Given the Probabilists' Hermite differential equation: $$U''-xU'+\lambda U=0\tag{1}$$
A book question asks me to:
Find the first $4$ polynomial solutions (for $\lambda = 0,1,2,3$), each normalised such that the highest power of $x$ has a coefficient of unity.
So I substituted $$U=\sum_{n=0}^{\lambda}C_nx^n\tag{2}$$ into $(1)$ and equated coefficients of $x^n$ to get the recursion relation:
$$C_{n+2}=\frac{(n-\lambda)}{(n+1)(n+2)}C_n$$
So I am looking to find the values of the coefficients $C_0,C_1,C_2$ for $$U=\sum_{n=0}^{3}C_nx^n=C_0+C_1x+C_2x^2+x^3$$
where we are given that $\color{blue}{C_3}=1$.
Using the recursion relation I find that for $(n=0, \lambda=2)$: $$C_2=-C_0$$
and for $(n=1, \lambda=3)$: $$\color{blue}{C_3}=-\frac13C_1\implies C_1=-3$$
This is as far as I can get to in this question.
The book answer simply states:
Using the recurrence relations, and setting the coefficient of the
highest power to $1$, $U_0=1, \,U_1=x,\, U_2=x^2-1\,$ and $U_3=x^3-3x$
I know from this page on Wikipedia that the book answer is right, but the answer is not very helpful to me as I have no idea why $U_0=1$. Does this mean that $C_0=1$, if so how did the author deduce this from the recursion relation?
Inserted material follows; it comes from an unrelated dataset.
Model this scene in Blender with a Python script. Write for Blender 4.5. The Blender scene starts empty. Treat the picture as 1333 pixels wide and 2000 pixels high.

I showed that $C_1$ is equal to $-3$. So why is $U_1\ne-3x$? The same misunderstanding follows for $U_2$ and $U_3$. In fact I don't understand why $U_3$ doesn't contain an $x^2$ term and a constant term. Also, where is the $x$ term in $U_2$ and the constant term in $U_1$?
I have only just started reading about Hermite polynomials so my understanding is very weak (apologies).
Is there any chance someone could explain as simply as possible how to obtain $U_0,U_1,U_2,U_3$?
Thank you.
Best Answer
You should add a second index to the recurrence formula in order to avoid confusion. $$C_{n+2}^{(\lambda)}=\frac{(n-\lambda)}{(n+1)(n+2)}C_n^{(\lambda)}$$ With this, it is an immediate consequence that in even indexed polynomial $U_0, U_2,\dots$ the odd coefficients $C_{1}^{(\lambda)}, C_{3}^{(\lambda)}$ are zero and analogous for the odd indexed polynomials. So you have the trivial cases
$$U_0(x)=1$$ $$U_1(x)=x$$
For $U_2(x) = C_{0}^{(2)} + x^2$ you get $$1=C_{2}^{(2)} = \frac{(0-2)}{(0+1)(0+2)}C_{0}^{(2)}$$ i.e. $\color{red}{C_{0}^{(2)}}=-1$ and $U_2(x)= x^2-1$.
For $U_3(x) = C_{1}^{(2)}x + x^3$ you get $$1=\color{red}{C_{3}^{(3)}} = \frac{(1-3)}{(1+1)(1+2)}C_{1}^{(3)}=-\frac{1}{3}C_{1}^{(3)}$$
i.e. $\color{red}{C_{1}^{(3)}}=-3$ and $U_2(x)= x^3-3x$.